*What to do:* Reproduce the listing below verbatim.

----

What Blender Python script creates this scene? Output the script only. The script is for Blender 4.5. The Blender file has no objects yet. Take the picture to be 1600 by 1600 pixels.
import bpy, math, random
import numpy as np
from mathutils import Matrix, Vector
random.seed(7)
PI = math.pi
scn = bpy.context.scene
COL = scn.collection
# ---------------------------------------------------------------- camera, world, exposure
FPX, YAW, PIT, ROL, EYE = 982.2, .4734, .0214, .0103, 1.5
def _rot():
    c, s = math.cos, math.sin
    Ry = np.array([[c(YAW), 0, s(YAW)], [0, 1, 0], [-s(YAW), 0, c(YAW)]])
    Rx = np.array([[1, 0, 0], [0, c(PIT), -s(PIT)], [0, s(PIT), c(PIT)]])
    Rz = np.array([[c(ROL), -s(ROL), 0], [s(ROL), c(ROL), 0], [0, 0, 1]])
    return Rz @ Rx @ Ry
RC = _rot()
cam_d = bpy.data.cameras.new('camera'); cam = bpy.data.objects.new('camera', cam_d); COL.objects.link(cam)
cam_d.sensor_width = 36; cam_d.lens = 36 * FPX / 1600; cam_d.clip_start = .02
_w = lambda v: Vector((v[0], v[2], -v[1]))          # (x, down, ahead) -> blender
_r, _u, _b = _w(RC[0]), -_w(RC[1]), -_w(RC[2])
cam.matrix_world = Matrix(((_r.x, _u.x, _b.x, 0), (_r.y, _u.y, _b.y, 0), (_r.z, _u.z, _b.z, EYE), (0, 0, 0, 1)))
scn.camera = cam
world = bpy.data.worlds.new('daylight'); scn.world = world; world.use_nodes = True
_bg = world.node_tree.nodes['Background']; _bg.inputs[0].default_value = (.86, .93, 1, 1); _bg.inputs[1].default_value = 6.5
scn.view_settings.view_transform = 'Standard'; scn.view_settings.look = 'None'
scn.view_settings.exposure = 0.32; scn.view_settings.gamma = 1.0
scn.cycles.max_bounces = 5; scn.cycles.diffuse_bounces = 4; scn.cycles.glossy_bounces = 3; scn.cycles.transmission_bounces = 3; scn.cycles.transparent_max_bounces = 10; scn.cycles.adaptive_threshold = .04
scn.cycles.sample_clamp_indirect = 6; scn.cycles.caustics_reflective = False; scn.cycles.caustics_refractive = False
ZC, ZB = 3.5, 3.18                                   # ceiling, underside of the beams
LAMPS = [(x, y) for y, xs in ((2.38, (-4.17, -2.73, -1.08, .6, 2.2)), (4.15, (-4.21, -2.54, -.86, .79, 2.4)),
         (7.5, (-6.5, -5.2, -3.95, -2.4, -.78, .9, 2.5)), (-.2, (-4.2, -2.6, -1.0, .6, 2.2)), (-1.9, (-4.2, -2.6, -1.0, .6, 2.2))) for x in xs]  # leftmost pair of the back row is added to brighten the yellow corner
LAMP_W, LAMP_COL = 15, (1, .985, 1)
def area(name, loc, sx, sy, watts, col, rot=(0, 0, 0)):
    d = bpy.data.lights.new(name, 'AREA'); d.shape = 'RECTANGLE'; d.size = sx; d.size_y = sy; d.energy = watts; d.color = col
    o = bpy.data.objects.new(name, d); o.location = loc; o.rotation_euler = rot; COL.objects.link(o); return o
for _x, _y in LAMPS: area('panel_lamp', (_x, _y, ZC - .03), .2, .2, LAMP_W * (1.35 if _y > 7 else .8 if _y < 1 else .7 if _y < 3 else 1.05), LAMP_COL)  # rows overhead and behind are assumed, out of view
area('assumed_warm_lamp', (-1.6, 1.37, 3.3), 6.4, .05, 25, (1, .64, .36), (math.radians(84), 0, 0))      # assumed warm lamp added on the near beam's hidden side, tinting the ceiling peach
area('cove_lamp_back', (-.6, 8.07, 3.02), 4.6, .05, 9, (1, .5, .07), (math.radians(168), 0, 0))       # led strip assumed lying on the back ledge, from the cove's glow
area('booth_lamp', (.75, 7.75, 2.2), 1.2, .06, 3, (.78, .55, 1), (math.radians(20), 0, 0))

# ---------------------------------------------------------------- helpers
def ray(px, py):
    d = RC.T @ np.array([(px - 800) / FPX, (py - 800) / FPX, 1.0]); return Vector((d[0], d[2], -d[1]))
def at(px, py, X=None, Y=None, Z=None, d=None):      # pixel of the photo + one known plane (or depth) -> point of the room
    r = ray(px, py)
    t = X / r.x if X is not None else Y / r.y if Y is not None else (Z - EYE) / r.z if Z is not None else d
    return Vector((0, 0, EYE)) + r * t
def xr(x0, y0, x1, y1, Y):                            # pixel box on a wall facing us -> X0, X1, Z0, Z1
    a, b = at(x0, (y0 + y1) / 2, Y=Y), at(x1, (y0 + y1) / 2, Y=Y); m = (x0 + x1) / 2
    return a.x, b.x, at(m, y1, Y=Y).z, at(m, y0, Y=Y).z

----

*Task answer:*
What Blender Python script creates this scene? Output the script only. The script is for Blender 4.5. The Blender file has no objects yet. Take the picture to be 1600 by 1600 pixels.
import bpy, math, random
import numpy as np
from mathutils import Matrix, Vector
random.seed(7)
PI = math.pi
scn = bpy.context.scene
COL = scn.collection
# ---------------------------------------------------------------- camera, world, exposure
FPX, YAW, PIT, ROL, EYE = 982.2, .4734, .0214, .0103, 1.5
def _rot():
    c, s = math.cos, math.sin
    Ry = np.array([[c(YAW), 0, s(YAW)], [0, 1, 0], [-s(YAW), 0, c(YAW)]])
    Rx = np.array([[1, 0, 0], [0, c(PIT), -s(PIT)], [0, s(PIT), c(PIT)]])
    Rz = np.array([[c(ROL), -s(ROL), 0], [s(ROL), c(ROL), 0], [0, 0, 1]])
    return Rz @ Rx @ Ry
RC = _rot()
cam_d = bpy.data.cameras.new('camera'); cam = bpy.data.objects.new('camera', cam_d); COL.objects.link(cam)
cam_d.sensor_width = 36; cam_d.lens = 36 * FPX / 1600; cam_d.clip_start = .02
_w = lambda v: Vector((v[0], v[2], -v[1]))          # (x, down, ahead) -> blender
_r, _u, _b = _w(RC[0]), -_w(RC[1]), -_w(RC[2])
cam.matrix_world = Matrix(((_r.x, _u.x, _b.x, 0), (_r.y, _u.y, _b.y, 0), (_r.z, _u.z, _b.z, EYE), (0, 0, 0, 1)))
scn.camera = cam
world = bpy.data.worlds.new('daylight'); scn.world = world; world.use_nodes = True
_bg = world.node_tree.nodes['Background']; _bg.inputs[0].default_value = (.86, .93, 1, 1); _bg.inputs[1].default_value = 6.5
scn.view_settings.view_transform = 'Standard'; scn.view_settings.look = 'None'
scn.view_settings.exposure = 0.32; scn.view_settings.gamma = 1.0
scn.cycles.max_bounces = 5; scn.cycles.diffuse_bounces = 4; scn.cycles.glossy_bounces = 3; scn.cycles.transmission_bounces = 3; scn.cycles.transparent_max_bounces = 10; scn.cycles.adaptive_threshold = .04
scn.cycles.sample_clamp_indirect = 6; scn.cycles.caustics_reflective = False; scn.cycles.caustics_refractive = False
ZC, ZB = 3.5, 3.18                                   # ceiling, underside of the beams
LAMPS = [(x, y) for y, xs in ((2.38, (-4.17, -2.73, -1.08, .6, 2.2)), (4.15, (-4.21, -2.54, -.86, .79, 2.4)),
         (7.5, (-6.5, -5.2, -3.95, -2.4, -.78, .9, 2.5)), (-.2, (-4.2, -2.6, -1.0, .6, 2.2)), (-1.9, (-4.2, -2.6, -1.0, .6, 2.2))) for x in xs]  # leftmost pair of the back row is added to brighten the yellow corner
LAMP_W, LAMP_COL = 15, (1, .985, 1)
def area(name, loc, sx, sy, watts, col, rot=(0, 0, 0)):
    d = bpy.data.lights.new(name, 'AREA'); d.shape = 'RECTANGLE'; d.size = sx; d.size_y = sy; d.energy = watts; d.color = col
    o = bpy.data.objects.new(name, d); o.location = loc; o.rotation_euler = rot; COL.objects.link(o); return o
for _x, _y in LAMPS: area('panel_lamp', (_x, _y, ZC - .03), .2, .2, LAMP_W * (1.35 if _y > 7 else .8 if _y < 1 else .7 if _y < 3 else 1.05), LAMP_COL)  # rows overhead and behind are assumed, out of view
area('assumed_warm_lamp', (-1.6, 1.37, 3.3), 6.4, .05, 25, (1, .64, .36), (math.radians(84), 0, 0))      # assumed warm lamp added on the near beam's hidden side, tinting the ceiling peach
area('cove_lamp_back', (-.6, 8.07, 3.02), 4.6, .05, 9, (1, .5, .07), (math.radians(168), 0, 0))       # led strip assumed lying on the back ledge, from the cove's glow
area('booth_lamp', (.75, 7.75, 2.2), 1.2, .06, 3, (.78, .55, 1), (math.radians(20), 0, 0))

# ---------------------------------------------------------------- helpers
def ray(px, py):
    d = RC.T @ np.array([(px - 800) / FPX, (py - 800) / FPX, 1.0]); return Vector((d[0], d[2], -d[1]))
def at(px, py, X=None, Y=None, Z=None, d=None):      # pixel of the photo + one known plane (or depth) -> point of the room
    r = ray(px, py)
    t = X / r.x if X is not None else Y / r.y if Y is not None else (Z - EYE) / r.z if Z is not None else d
    return Vector((0, 0, EYE)) + r * t
def xr(x0, y0, x1, y1, Y):                            # pixel box on a wall facing us -> X0, X1, Z0, Z1
    a, b = at(x0, (y0 + y1) / 2, Y=Y), at(x1, (y0 + y1) / 2, Y=Y); m = (x0 + x1) / 2
    return a.x, b.x, at(m, y1, Y=Y).z, at(m, y0, Y=Y).z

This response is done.